In Brief: What You Need To Know About The 2010 Allahabad High Court Judgement On The Ram Janmabhoomi Case

In Brief:  What You Need To Know About The 2010 Allahabad High Court Judgement On The Ram Janmabhoomi Case The Nirmohi Akhada, one of the three parties in the 2010 case, at the Kumbh

The Supreme Court is set to deliver its verdict on the Ayodhya Ram Janmabhoomi appeal today.

The case with the Supreme Court, in brief, comprises of a set of appeals against the judgement of the Allahabad High Court, delivered in 2010, and the cross appeals that eventually followed.

The central issue of the suits with Allahabad HC was a dispute over the title of a parcel of land measuring an extent of about 2.77 acres in Ayodhya, Uttar Pradesh.

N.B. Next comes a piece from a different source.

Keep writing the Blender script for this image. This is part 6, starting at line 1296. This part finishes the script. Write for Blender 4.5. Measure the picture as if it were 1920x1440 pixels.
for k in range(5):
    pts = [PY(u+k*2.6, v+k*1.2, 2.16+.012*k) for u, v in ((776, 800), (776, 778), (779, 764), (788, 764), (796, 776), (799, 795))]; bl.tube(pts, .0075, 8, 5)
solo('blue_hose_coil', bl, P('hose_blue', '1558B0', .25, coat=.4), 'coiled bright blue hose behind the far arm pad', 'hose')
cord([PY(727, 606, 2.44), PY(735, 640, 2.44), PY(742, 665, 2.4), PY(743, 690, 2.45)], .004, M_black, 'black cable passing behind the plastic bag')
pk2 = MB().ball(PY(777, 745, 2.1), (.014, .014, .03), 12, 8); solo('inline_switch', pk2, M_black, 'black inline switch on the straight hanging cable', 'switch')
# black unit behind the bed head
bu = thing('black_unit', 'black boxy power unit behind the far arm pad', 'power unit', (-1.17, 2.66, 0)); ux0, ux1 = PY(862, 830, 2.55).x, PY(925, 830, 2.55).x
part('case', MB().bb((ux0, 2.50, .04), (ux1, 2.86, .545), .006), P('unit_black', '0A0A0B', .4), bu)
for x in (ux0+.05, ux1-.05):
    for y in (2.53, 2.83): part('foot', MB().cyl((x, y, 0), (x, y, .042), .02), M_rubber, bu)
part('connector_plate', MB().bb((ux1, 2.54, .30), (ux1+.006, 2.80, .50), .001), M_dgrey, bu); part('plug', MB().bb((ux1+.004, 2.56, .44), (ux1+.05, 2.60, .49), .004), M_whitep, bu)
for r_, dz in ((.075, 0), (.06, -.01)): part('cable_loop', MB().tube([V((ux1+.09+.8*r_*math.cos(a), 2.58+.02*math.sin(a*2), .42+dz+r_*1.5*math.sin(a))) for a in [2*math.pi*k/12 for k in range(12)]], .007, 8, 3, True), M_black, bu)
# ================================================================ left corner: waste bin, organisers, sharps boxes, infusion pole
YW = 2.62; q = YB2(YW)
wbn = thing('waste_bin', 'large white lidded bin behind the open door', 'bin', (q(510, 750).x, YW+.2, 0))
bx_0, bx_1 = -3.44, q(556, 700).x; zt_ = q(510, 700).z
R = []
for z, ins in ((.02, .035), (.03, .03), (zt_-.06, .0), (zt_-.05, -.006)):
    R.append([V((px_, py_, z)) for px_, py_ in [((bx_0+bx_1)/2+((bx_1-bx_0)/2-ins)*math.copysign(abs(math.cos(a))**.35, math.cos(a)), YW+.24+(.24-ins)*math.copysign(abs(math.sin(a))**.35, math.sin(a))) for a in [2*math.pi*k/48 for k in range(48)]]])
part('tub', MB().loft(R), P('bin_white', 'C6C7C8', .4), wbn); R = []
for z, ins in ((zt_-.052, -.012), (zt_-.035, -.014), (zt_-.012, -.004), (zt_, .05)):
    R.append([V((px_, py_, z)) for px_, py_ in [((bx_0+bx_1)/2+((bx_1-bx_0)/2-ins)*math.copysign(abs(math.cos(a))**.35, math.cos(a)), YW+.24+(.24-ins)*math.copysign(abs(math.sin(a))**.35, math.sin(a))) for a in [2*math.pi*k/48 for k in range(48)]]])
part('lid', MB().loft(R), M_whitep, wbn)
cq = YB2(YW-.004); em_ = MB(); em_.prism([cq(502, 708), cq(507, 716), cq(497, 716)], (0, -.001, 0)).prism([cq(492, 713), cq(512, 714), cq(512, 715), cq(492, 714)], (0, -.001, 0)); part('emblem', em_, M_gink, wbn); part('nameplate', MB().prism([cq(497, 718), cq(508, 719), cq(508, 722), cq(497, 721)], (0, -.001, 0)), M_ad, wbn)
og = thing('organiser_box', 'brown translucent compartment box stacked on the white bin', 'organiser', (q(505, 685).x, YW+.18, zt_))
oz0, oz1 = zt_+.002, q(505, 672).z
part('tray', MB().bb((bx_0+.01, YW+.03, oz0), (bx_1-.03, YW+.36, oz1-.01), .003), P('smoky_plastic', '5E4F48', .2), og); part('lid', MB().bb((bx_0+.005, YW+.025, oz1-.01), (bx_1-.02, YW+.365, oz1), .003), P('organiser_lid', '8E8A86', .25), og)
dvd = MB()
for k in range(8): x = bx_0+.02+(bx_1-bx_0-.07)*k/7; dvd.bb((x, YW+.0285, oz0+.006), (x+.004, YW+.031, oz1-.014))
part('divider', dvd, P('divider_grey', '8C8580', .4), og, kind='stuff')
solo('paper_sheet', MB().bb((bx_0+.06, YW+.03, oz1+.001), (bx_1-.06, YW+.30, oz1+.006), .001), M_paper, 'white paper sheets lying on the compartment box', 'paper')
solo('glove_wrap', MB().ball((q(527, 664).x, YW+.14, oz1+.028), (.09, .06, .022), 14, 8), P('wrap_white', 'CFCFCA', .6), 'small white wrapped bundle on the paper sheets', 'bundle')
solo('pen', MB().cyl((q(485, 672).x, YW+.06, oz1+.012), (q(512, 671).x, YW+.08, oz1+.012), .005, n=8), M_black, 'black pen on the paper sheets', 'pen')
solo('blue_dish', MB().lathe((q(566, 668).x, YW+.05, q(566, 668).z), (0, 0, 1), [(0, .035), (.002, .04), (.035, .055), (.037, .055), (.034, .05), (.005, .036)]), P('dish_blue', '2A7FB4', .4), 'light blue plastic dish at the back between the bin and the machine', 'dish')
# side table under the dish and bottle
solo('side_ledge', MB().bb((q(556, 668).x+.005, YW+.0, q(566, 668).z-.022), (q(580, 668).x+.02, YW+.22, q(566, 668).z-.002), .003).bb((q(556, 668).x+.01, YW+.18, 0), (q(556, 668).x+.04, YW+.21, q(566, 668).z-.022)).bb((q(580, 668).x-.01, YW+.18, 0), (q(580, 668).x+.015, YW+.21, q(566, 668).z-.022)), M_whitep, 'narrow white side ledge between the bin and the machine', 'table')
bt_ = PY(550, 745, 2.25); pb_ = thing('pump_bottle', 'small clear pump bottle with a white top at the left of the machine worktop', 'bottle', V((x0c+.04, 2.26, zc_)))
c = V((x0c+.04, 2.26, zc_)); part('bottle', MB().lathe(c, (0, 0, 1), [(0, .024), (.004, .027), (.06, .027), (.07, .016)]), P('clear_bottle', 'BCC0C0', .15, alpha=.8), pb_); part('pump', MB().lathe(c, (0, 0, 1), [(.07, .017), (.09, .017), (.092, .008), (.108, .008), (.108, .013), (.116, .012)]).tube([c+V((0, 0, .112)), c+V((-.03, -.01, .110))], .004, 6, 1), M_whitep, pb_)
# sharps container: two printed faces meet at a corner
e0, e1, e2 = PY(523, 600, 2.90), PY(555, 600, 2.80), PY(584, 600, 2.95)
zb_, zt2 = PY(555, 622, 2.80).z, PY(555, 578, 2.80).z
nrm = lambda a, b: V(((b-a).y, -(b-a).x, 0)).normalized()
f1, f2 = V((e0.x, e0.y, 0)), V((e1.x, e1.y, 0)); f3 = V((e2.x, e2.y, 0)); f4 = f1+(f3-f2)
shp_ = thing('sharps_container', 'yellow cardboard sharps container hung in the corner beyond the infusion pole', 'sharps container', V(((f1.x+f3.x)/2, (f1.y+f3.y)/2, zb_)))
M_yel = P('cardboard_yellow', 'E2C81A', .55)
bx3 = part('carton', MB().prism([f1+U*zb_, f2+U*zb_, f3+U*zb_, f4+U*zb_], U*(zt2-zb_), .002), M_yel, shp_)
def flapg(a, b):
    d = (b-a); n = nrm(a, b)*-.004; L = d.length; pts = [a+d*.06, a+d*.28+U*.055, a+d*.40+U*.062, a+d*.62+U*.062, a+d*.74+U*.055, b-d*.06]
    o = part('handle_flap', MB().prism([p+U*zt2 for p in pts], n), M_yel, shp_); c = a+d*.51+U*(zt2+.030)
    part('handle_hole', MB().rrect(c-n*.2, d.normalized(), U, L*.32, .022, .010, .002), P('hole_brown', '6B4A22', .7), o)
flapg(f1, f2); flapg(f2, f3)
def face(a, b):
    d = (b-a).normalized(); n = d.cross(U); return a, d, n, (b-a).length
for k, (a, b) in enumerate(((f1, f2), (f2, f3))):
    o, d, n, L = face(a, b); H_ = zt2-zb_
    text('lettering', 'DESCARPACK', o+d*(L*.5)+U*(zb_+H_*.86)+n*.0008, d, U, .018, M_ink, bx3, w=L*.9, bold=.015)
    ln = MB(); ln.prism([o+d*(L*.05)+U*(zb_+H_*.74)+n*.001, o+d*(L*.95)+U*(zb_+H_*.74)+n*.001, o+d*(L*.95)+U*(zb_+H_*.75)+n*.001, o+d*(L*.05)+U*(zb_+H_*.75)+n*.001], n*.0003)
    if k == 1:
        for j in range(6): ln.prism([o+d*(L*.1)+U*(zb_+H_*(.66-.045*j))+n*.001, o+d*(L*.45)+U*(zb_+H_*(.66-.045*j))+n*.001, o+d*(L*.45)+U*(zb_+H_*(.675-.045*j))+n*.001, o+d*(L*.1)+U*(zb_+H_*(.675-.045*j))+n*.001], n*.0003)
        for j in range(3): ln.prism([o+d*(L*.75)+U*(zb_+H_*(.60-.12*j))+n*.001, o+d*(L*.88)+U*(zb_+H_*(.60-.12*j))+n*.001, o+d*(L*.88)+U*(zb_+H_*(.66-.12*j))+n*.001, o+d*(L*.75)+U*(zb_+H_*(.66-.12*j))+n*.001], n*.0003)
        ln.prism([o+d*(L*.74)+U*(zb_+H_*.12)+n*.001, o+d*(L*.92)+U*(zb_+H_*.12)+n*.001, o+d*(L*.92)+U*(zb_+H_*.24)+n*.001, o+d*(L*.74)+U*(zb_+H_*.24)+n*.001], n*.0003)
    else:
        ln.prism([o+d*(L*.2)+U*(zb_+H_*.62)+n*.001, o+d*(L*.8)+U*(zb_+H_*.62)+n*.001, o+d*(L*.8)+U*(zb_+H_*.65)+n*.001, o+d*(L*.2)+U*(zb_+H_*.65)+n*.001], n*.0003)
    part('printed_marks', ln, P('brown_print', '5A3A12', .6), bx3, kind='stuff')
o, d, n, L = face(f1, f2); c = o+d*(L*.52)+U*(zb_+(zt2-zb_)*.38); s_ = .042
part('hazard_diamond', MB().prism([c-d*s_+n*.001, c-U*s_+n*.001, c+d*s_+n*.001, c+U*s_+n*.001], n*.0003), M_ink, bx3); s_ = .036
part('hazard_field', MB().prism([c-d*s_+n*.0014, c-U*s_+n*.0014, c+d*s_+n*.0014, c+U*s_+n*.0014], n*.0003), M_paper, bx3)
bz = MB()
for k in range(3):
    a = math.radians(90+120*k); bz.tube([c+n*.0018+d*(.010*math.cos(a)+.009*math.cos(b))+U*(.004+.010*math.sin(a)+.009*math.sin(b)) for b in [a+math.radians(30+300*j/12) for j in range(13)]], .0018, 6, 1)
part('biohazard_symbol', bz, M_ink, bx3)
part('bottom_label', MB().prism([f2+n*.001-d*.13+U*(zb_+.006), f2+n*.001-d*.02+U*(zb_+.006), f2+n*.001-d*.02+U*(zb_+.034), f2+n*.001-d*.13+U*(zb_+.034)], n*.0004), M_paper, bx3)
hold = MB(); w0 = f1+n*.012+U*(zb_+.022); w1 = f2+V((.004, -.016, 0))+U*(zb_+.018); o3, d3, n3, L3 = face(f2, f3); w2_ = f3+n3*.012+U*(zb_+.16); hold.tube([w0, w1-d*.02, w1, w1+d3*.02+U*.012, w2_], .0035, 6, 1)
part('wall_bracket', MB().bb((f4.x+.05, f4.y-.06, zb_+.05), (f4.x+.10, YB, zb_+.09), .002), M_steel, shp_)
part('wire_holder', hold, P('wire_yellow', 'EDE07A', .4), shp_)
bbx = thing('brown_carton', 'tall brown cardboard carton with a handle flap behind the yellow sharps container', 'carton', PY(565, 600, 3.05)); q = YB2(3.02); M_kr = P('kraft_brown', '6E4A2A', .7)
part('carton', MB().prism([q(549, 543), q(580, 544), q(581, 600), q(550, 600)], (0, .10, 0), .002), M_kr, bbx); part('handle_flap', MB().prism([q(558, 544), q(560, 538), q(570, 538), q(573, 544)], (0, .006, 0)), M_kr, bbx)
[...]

The Allahabad HC judgement of 2010 effectively gave two-thirds of the area in question to Hindus and one-third to Muslims. The area given to the Hindus included, amongst others, the Ram Janmabhoomi. In other words, the space under the domes of the erstwhile disputed structure.

To be sure, there were three parties in the case. The Hindu parties, the Nirmohi Akhara, and the Muslim parties. The High Court had divided the land among these three.

A line map of the site. 
A line map of the site. 

That bench was comprised of Justices Sudhir Agarwal, Dharam Veer Sharma and SU Khan.

In the previous four decades five separate suits had been filed on the same matter before the Faizabad civil court. These were then transferred to a full bench of the Allahabad High Court in 1989.

The dispute had been a long one with evidence of Hindu worship at the site being recorded as early as the 18th century and Hindus visiting the site area as a pilgrimage spot for centuries before.

In 1859, after local disturbances, the British colonial government put up fences in the site to separate the section where Hindus conducted worship from the rest of the land parcel.

This state of affairs lasted nine decades when in 1949 Sant Digvijay Nath of the Gorakhnath mutt organised a recitation of the Ramacharitamanas at the site.

After the end of the recitation, idols of Rama and Sita had been placed under the central dome of the disputed structure. This was carried out by Hindu activists who broke through the fences during night hours.

Between 1949 to 1986 the government refused access to the site for Hindus but allowed a priest to conduct puja once a year for the idols that had been installed in 1949.

In an attempt to appease Hindu voters after cowering to the Islamist sentiment in the Shah Bano case, the then prime minister Rajiv Gandhi arranged, through local judges, to remove the locks/fences that were keeping the Hindus away from the idols.

That phase of the Ram Mandir movement culminated with the razing of the disputed structure on 6 December 1992.

Back to 2010 now. Soon after the Allahabad HC gave its judgement, the Muslim parties appealed against it in the Supreme Court. The Supreme Court, on its part, announced a stay on the High Court judgement in 2011.

Soon the case became one of cross appeals and it is this case that will see its conclusion today.